Insomma: l’amore vince davvero ogni barriera? O è solo poesia?
Sì! L’amore vince tutto, ma noi glielo dobbiamo permettere.
Quando dopo due mesi da quell’incontro venne a Roma eravamo entrambi pieni di paure. Io che fosse stato solo un sogno e che dal vivo sarebbe stato tutta un’altra persona (smontò invece ogni mia credenza umana e psicosociale ed io glielo lasciai fare, volevo proprio vedere dove sarebbe arrivato!!!). Lui temeva che io potessi non avergli detto tutto e che al suo arrivo mi avrebbe trovata accanto ad un altro … Arrivare a raccontarci anche questi retroscena fu la parte più bella del percorso che durò diverse settimane, fu l’inizio di una intimità e profondità da costruire, che non arriva da se e che necessita di tempi e modi sempre pericolosamente soggettivi (ma anche essenziali)!

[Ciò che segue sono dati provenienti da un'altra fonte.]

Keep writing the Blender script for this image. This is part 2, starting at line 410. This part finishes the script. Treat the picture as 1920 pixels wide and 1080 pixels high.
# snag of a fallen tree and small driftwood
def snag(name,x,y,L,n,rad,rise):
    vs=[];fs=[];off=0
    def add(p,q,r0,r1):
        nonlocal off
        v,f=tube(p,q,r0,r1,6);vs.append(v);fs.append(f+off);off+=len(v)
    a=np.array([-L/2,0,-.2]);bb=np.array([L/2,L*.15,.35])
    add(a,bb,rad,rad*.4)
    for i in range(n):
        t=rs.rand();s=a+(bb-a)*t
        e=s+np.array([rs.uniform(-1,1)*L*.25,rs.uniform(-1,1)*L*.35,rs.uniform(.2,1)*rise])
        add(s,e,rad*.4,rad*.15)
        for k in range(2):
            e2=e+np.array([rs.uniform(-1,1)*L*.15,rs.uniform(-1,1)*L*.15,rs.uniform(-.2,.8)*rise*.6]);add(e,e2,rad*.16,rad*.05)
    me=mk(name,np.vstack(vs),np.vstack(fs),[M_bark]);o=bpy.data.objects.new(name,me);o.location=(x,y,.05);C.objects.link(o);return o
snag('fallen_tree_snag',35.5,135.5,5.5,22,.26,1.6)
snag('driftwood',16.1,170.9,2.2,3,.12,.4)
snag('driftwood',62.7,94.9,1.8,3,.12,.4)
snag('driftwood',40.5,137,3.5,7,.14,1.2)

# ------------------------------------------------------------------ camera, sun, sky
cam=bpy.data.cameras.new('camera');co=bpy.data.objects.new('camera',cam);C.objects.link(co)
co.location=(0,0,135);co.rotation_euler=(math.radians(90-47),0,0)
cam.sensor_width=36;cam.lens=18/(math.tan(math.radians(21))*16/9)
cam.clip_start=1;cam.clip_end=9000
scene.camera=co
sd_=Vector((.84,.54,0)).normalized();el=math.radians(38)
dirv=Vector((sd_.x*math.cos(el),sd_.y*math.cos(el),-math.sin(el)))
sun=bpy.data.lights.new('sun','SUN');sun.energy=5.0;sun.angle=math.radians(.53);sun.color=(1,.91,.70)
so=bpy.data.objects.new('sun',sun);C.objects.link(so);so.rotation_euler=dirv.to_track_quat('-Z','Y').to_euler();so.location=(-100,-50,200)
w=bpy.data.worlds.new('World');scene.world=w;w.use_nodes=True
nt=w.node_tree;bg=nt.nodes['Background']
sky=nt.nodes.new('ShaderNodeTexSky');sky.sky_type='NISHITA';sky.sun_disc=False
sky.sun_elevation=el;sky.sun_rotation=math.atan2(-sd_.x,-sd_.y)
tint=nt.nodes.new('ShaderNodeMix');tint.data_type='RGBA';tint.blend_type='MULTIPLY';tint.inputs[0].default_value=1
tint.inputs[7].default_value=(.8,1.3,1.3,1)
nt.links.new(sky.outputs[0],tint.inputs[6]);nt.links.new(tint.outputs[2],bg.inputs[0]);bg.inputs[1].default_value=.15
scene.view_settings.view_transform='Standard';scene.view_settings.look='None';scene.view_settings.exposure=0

Una cosa servì più di tutte al momento del primo incontro a due, il terzo pilastro: “Dio ti dà quel che credi, non ciò che chiedi!”. Lo sapevo ma ugualmente mi serviva che qualcuno me lo ricordasse al momento opportuno e così la sera prima del suo arrivo il mitico fra Graziano me la rispolverò. Anni prima questa frase mi aveva distrutta, buttata a terra pensando al mio passato. Ora invece su questa frase è potuta fiorire la più bella storia d’amore possibile!
Con l’augurio che tutto questo possa continuare ad essere di utilità per molti altri.